One of the extreme things you can do is declare war. Unlike Polak above, I could actually live with the conventional military system in SP2 - it's far more versatile than Global Power's equivalent, which was very basic - but I'd agree it's certainly nothing to write home about. SP2 isn't actually turn-based - the whole thing runs continuously, but you can pause time on the overall global display or on the battle screen if you want to give orders. But that said, don't expect anything visually impressive from the battles: all you'll get is simple icons moving slowly around on a very basic top-down map of the combat area. You can say that it probably looks like a military data display would look - and if that doesn't spoil your immersion then great. But if you need to see the smoke and the missiles and the explosions of combat, you won't be happy.

Then, of course, there's the nuclear option. If your country's kitted out with strategic nuclear weapons (and if it isn't you can research them at a huge cost in time and money) you can go into Strategic Mode and plan ballistic missile attacks on your opponents. You can use fixed ICBM emplacements or a submarine fleet which you'll already have positioned in the normal map. The map will display a range circle for the selected delivery system, you just target with a click, press 'Launch', and watch the fireworks. The missiles arc over to the target, there's a satisfying boom, and then everyone in the world declares war on you. Military units will flood in from all directions, and sometimes (strangely, only sometimes) other nuclear-armed parties will launch on you. You can then spend a few minutes getting beaten senseless, before using the ceasefire option available for each opposing nation to simply 'switch off' the war. Which is odd. The fact is that while nuclear attacks are a great way to make everyone hate you and get you attacked, they don't actually do much. Cities and military bases you hit carry on as normal, and if countries' populations are reduced by such attacks then it doesn't really show.
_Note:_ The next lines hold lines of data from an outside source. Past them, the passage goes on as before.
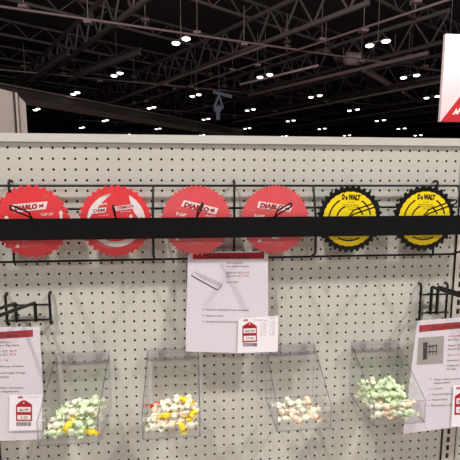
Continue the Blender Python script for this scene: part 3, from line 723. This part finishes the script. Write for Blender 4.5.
qd = [on_plane(*p, P0, n) for p in ((453.6, 385.6), (500, 382), (498, 424), (451, 427))]
t, lay = price_card('small white price card with red tag, cut off on the right sign', qd, None)
f1, f2, f3 = lay(.0004), lay(.0007), lay(.001)
b = MB(); put_text(b, f1, 'AWR', 456, 464, 389.4, 2.4, slope=-.05, off=.05); b.build('red_logo', M['hred'], t)
b = MB(); put_poly(b, f1, [(455, 396), (463, 391), (466, 391), (474, 395), (473, 414), (454.4, 415)]); b.build('red_tag', M['hred'], t)
b = MB(); put_poly(b, f2, [(456.6, 398.4), (472, 397.4), (472, 403), (456.4, 404)]); put_poly(b, f2, [(456.2, 407), (471.6, 406), (471.6, 412), (456, 413)]); b.build('tag_windows', M['white'], t)
b = MB(); put_text(b, f3, '$12.50', 458, 470, 402.6, 2.8, off=.01); put_text(b, f3, '10.00', 459, 469, 411.6, 2.8, off=.01); b.build('barcode_and_prices', M['ink'], t)

# ------------------------------------------------------------------ clear bins
BW, BD, BT, BZ = .131, .145, .0028, 1.046
def make_bin(x0, label):
    x1 = x0+BW; y0 = -.010; yb = y0-BD
    zt = 1.186; zf = 1.103
    t = thing('clear_acrylic_bin', ((x0+x1)/2, -.08, BZ), label, 'bin', 'clear acrylic bins on the pegboard')
    def pane(name, quad, off):
        """quad: 4 points; off: thickness vector; broad faces clear, narrow faces edge-tinted"""
        q = [Vector(v) for v in quad]; o = Vector(off); b = MB()
        vs = q+[v+o for v in q]
        b.add(vs, [(0, 1, 2, 3), (7, 6, 5, 4)], 0); b.add(vs, [(0, 4, 5, 1), (1, 5, 6, 2), (2, 6, 7, 3), (3, 7, 4, 0)], 1)
        return b.build(name, [M['acryl'], M['acedge']], t)
    pane('back_pane', [(x0, y0, BZ), (x1, y0, BZ), (x1, y0, zt), (x0, y0, zt)], (0, -BT, 0))
    prof = [(y0-BT, BZ+BT), (yb, BZ+BT), (yb, zf), (y0-.016, zt-.004), (y0-BT, zt)]
    for xx, sgn in ((x0, 1), (x1, -1)):
        b = MB(); n_ = len(prof); vs = [(xx, y, z) for y, z in prof]+[(xx+sgn*BT, y, z) for y, z in prof]
        b.add(vs, [tuple(range(n_)), tuple(range(2*n_-1, n_-1, -1))], 0); b.add(vs, [(i, (i+1) % n_, (i+1) % n_+n_, i+n_) for i in range(n_)], 1)
        b.build('side_pane', [M['acryl'], M['acedge']], t)
    pane('front_pane', [(x0+BT, yb, BZ+BT), (x1-BT, yb, BZ+BT), (x1-BT, yb, zf), (x0+BT, yb, zf)], (0, BT, 0))
    pane('floor_pane', [(x0, y0-BT, BZ), (x1, y0-BT, BZ), (x1, yb, BZ), (x0, yb, BZ)], (0, 0, BT))
    b = MB(); zz = zt
    b.box(x0, x1, y0-.012, y0, zz+.0085, zz+.0105); b.box(x0, x1, y0-.012, y0, zz-.016, zz-.014)
    b.box(x0, x1, y0-.0138, y0-.012, zz-.016, zz+.0105); b.box(x0, x0+.002, y0-.012, y0, zz-.016, zz+.01); b.box(x1-.002, x1, y0-.012, y0, zz-.016, zz+.01)
    b.build('mounting_lip', M['aclip'], t)
    for xx in (x0+.028, x1-.034):
        b = MB(); b.box(xx, xx+.014, y0-.004, .003, zz-.010, zz+.006); b.build('peg_clip', M['aclip'], t)
    return t
BX = (.0865, .311, .617, .849)
bl = ['clear acrylic bin nearest the left sign', 'clear acrylic bin under the left edge of the centre sign', 'nearly empty clear acrylic bin right of the centre sign', 'clear acrylic bin of green-wrapped sweets by the right sign']
for x0, lb in zip(BX, bl): make_bin(x0, lb)

# ------------------------------------------------------------------ wrapped sweets
def make_sweet(loc, m, label, group):
    t = thing('wrapped_sweet', loc, label, 'sweet', group)
    L0 = Vector(loc); c = L0+Vector((0, 0, .008))
    MB().ball(c, (.0105, .0085, .008), n=10, m=6).build('sweet_body', m, t)
    for s in (-1, 1):
        b = MB(); vs = []; K = 10
        for k in range(K):
            a = 2*math.pi*k/K; vs.append(c+Vector((s*.009, .0022*math.cos(a), .0022*math.sin(a))))
        for k in range(K):
            a = 2*math.pi*k/K; rr = .0075+(.002 if k % 2 else -.001); vs.append(c+Vector((s*(.0165+(.0015 if k % 2 else 0)), rr*math.cos(a), rr*.8*math.sin(a))))
        b.add(vs, [(k, (k+1) % K, (k+1) % K+K, k+K) for k in range(K)], 0); b.build('twist_end', m, t, fix=False)
    return t
protos = {}
def sweet(kind, loc, label, group, rot):
    if kind not in protos:
        protos[kind] = make_sweet((0, 0, 0), M[kind], label, group)
        o = protos[kind]; o.location = loc; o.rotation_euler = rot; o['group'] = group; o['label'] = label; return o
    o = copy_thing(protos[kind], loc, label, rot); o['group'] = group; return o
def fill(x0, counts, kinds, label, group):
    """layers of sweets on a jittered grid standing on the bin floor"""
    z = BZ+BT+.003
    for li, (nx, ny, y0, y1, xa, xb) in enumerate(counts):
        for i in range(nx):
            for j in range(ny):
                x = x0+xa+(xb-xa)*(i+.5)/nx+random.uniform(-.003, .003); y = y0+(y1-y0)*(j+.5)/ny+random.uniform(-.003, .003)
                kd = kinds[(i*3+j*5+li+random.randint(0, 1)) % len(kinds)]
                sweet(kd, (x, y, z+random.uniform(0, .003)), label(kd), group, (random.uniform(-.3, .3), random.uniform(-.25, .25), random.uniform(-.6, .6)+(1.57 if (i+j) % 2 else 0)))
        z += .0165
nm = dict(green='pale green', cream='cream white', lemon='yellow', cherry='red', peach='peach')
fill(BX[3], [(5, 5, -.145, -.025, .012, .119), (5, 4, -.14, -.025, .012, .119), (4, 3, -.12, -.025, .012, .115)], ['green', 'cream', 'green', 'green', 'peach'],
     lambda k: nm[k]+' wrapped sweet in the bin beside the right sign', 'sweets in the bin beside the right sign')
fill(BX[0], [(5, 5, -.145, -.025, .012, .119), (4, 4, -.14, -.03, .02, .119), (3, 2, -.12, -.05, .05, .115)], ['green', 'cream', 'green', 'cream', 'green', 'lemon', 'green'],
     lambda k: nm[k]+' wrapped sweet in the bin beside the left sign', 'sweets in the bin beside the left sign')
fill(BX[1], [(5, 5, -.145, -.025, .012, .119), (4, 3, -.13, -.04, .04, .119), (2, 2, -.12, -.07, .06, .112)], ['cream', 'peach', 'lemon', 'cream', 'cherry', 'cream', 'cream', 'peach'],
     lambda k: nm[k]+' wrapped sweet in the bin under the centre sign edge', 'sweets in the bin under the left edge of the centre sign')
fill(BX[2], [(4, 3, -.145, -.05, .012, .119)], ['peach', 'cream'], lambda k: nm[k]+' wrapped sweet in the nearly empty bin', 'sweets in the nearly empty bin')

for o in bpy.data.objects:
    if '_o' in o: del o['_o']
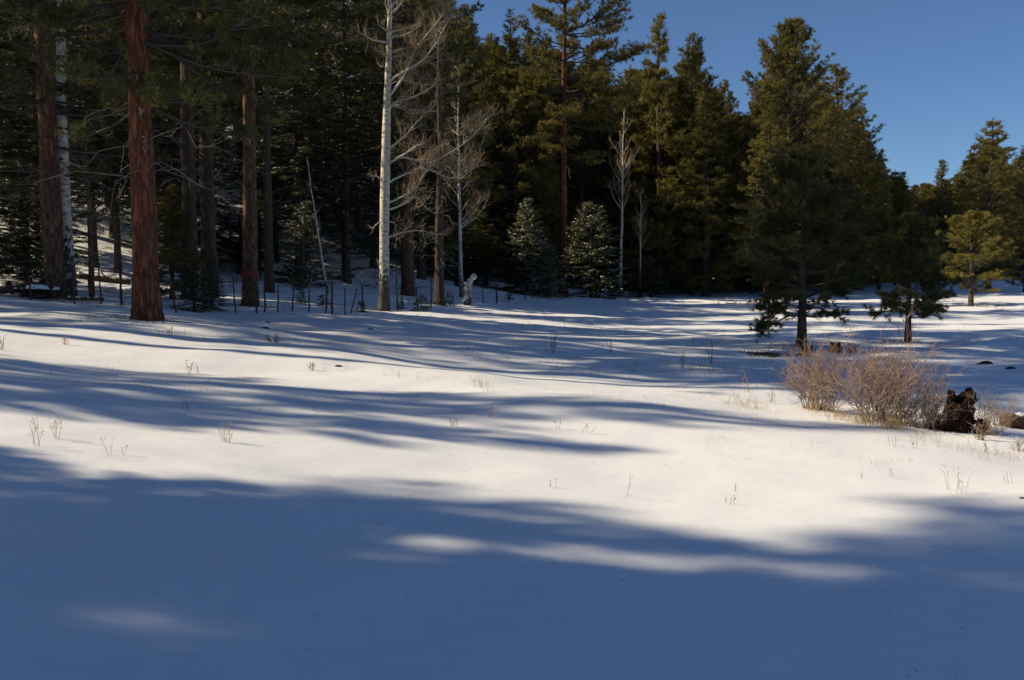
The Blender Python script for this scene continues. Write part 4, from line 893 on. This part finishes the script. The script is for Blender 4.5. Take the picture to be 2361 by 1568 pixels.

Even those like me who (perhaps perversely) liked to play Shadow President to see how friendly we could get everyone to be won't have much to do here. The diplomatic options are interesting - you can create treaties and invite countries to sign up to them - but they don't seem to make much of an impact. Countries will always like you more as time goes on (assuming you're not at war with them) - but the level creeps up painfully slowly. There's certainly no "dispatch diplomatic envoy" option that will show relations jump up as there was in Shadow President.

And that basically sums the game up for me: there's lots to do, but none of it really does anything. It was a brave attempt to get a global-level simulation that's fun to play, but the novelty tends to wear off once you realise you're basically trying to steer a luxury ocean liner with the rudder off a training dinghy. Nothing you do will make that much difference, and there isn't really anything to aim for.

PS - Also, the game uses a protection system called StarForce, and while the debate rages on about whether it should be classed as malware, or whether it actually harms your computer, I can tell you that having typed a code in wrong on trying to install SP2 last, the system now won't let me reinstall it (it's not great, but it's the only game of its kind and scope I know, so I do still play from time to time). I'm still working on that. And yes, I DO have an original copy.

Oh. It did turn into a full-scale review, didn't it? Sorry.